Adriana Ross met her man through Elite Models, owned by pedophile John Casablancas. It seems Epstein, who was attempting to buy Elite Models from Casablancas, who was being forced out of the industry for his conduct with young girls, saw Adriana’s picture in Paolo Zampolli’s portfolio while visiting his offices. Zampolli admits that Epstein visited his offices but says he does not remember Adriana.
After arriving in New York in 2002 as an Elite model, Ross soon worked as a scheduler for Epstein in Palm Beach. She was one of four “potential co-conspirators” in the 2008 Non-Prosecution Agreement worked out with Epstein. In depositions, she invoked the Fifth Amendment more than 100 times. Not only was she present in the house while minors were being abused, but she destroyed evidence (computers, hard drives) at Ghislaine Maxwell’s direction, according to sworn testimony.
So how do Adriana Ross and Melania intersect?
Ross’s FBI interview is now public and helps connect a lot of dots. Ross’s FBI interview links her indirectly to Paolo Zampolli’s office. A typed FBI note says that Epstein visited Zampolli’s office, and he saw Ross’s photo in a portfolio there. The Elite ↔ ID Models overlap was real
Melania’s early U.S. life is tied to the same office, the same visa pipeline, and the same era. Ross could clarify how Elite and ID Models actually shared talent
Melania’s public narrative depends on a clean, linear story: Zampolli discovered her, ID Models sponsored her, she lived in the ID apartment and then met Trump
But the real modeling ecosystem was messy: Elite and ID shared scouts, portfolios moved between offices, Epstein tried to buy Elite.
If Ross ever described that ecosystem in detail, it could complicate the tidy version of Melania’s origin story, even without implicating her in anything improper.
Ross is one of the few people who could speak to Epstein’s interest in model‑visa pipelines; his attempted purchase of Elite; his presence in Zampolli’s office; and his use of modeling agencies as recruitment vectors. All are documented. Ross is uniquely positioned to explain how Epstein viewed modeling agencies, how he accessed portfolios, how he interacted with scouts and bookers, and how he evaluated new arrivals. If she ever spoke openly, she could illuminate the system, not necessarily Melania.
But Melania’s early life is part of that system’s history. Ross can tie Epstein, Elite, and Zampolli together.
Adriana Ross has not been publicly seen or heard from since 2010, and her current location is unknown. Despite extensive investigative efforts, no journalist or law enforcement document has identified her whereabouts today. But has Kash Patel’s FBI really been looking?
The walls are closing in on Donald and Melania. It isn’t because of a single witness or a single document, it’s the architecture of the past itself. The modeling‑visa ecosystem they once moved through with ease is being excavated in real time, its forgotten names and buried paperwork resurfacing in ways no one predicted. Adriana Ross hasn’t spoken in more than a decade, yet the documents tied to her, the FBI interview notes, the deposition transcripts, the fragments of a life lived inside Epstein’s operation, are speaking loudly enough on their own. And each newly unearthed detail pulls another thread from the carefully curated mythology surrounding Melania’s early years in New York.

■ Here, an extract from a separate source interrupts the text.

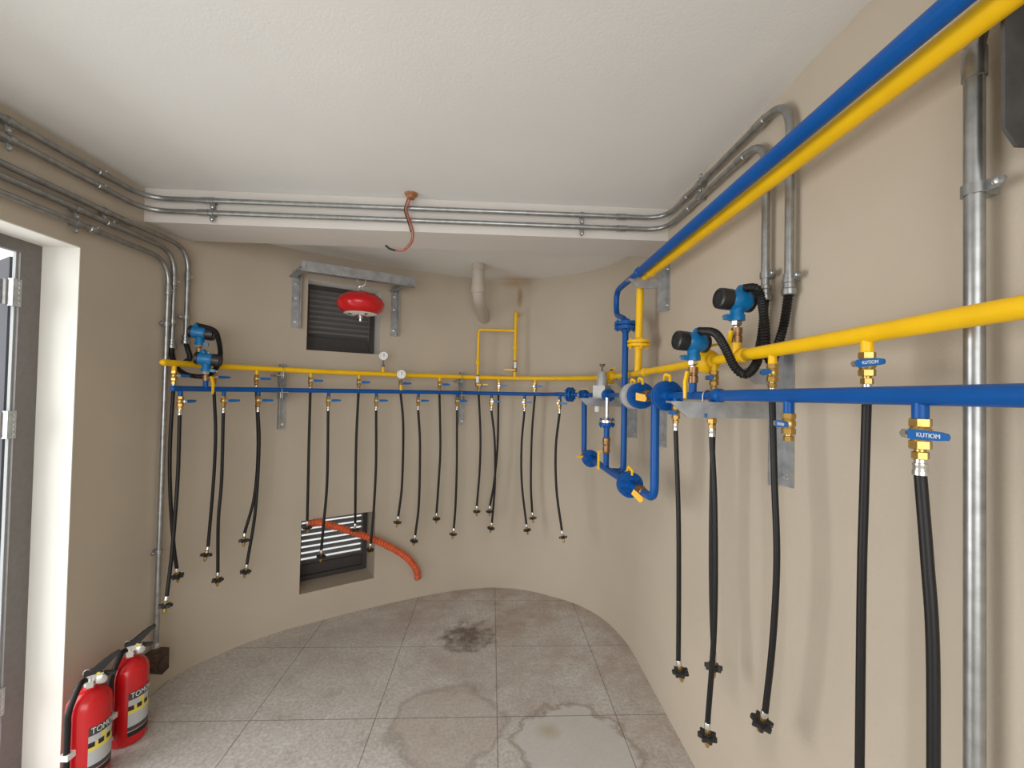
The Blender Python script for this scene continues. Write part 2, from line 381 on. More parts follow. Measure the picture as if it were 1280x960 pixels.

None of this proves wrongdoing by the Trumps. But it does show how fragile their preferred narrative has become. The more the public learns about the overlap between Elite, ID Models, Epstein’s attempted acquisition, and the shared scouting networks that fed all three, the harder it becomes to maintain the illusion that these worlds existed in neat, separate compartments. They didn’t. They were porous, overlapping, and shaped by the same men who believed they would never be held accountable.
That’s the real pressure point now. Not a single revelation, but the cumulative weight of a system finally being mapped with clarity. A system that once relied on silence, Ross’s silence, the industry’s silence, the public’s disinterest, now finds itself illuminated by archives, lawsuits, and the stubborn persistence of the historical record.
If the walls are closing in, it’s because the story is no longer theirs to control. It belongs to the documents, the timelines, and the people who refuse to let the past stay buried. And those walls don’t close quickly. They close slowly, methodically, one rediscovered fact at a time.